The rituals in the temple in Jerusalem–even with all its baptisms and sacrifices–could provide neither of those things to this man. In fact, the man was not even allowed to participate in temple rituals. Now, the Lord tells the man to go show himself to the priests at the temple. There he was to do what Moses commanded anybody healed of leprosy to do (Luke 5:14).
Moses said that the man healed of leprosy was to offer a number of sacrifices, shave his head, go through ritual washings, and apply blood to various parts of his body (Leviticus 14). This process would take eight days and would signify that the man had been cleansed. He would then be welcomed back into the religious community.
Jesus said that this man would be a “witness to” the priests and religious leaders in Jerusalem, the capital and religious center of Israel. The cured leper would be irrefutable evidence that Jesus had been sent from God.

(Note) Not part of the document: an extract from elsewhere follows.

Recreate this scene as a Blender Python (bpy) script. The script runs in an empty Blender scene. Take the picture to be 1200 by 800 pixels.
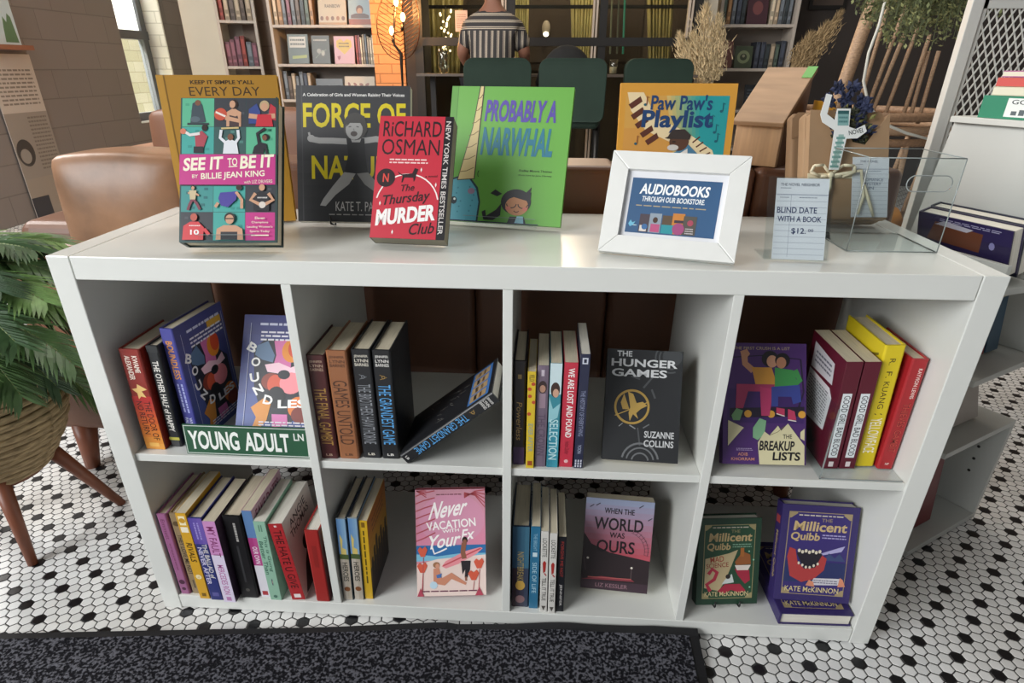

The priests, with all their sacrifices in the temple, could not cleanse this man. They could only declare that he had been cleansed. But who had actually cleansed him? Jesus of Nazareth. After the eight days, they were to bear witness to the One who could do what their rituals could not.
Of course, they did not do that. They would later say that Jesus did the miracles He did through the power of Satan. But the facts remain.
Religious practices, in whatever form they take, can never give eternal life, nor can they bring the forgiveness of sins. If a person wants either, there is only one place to go.
The man full of leprosy knew the One Who could do both.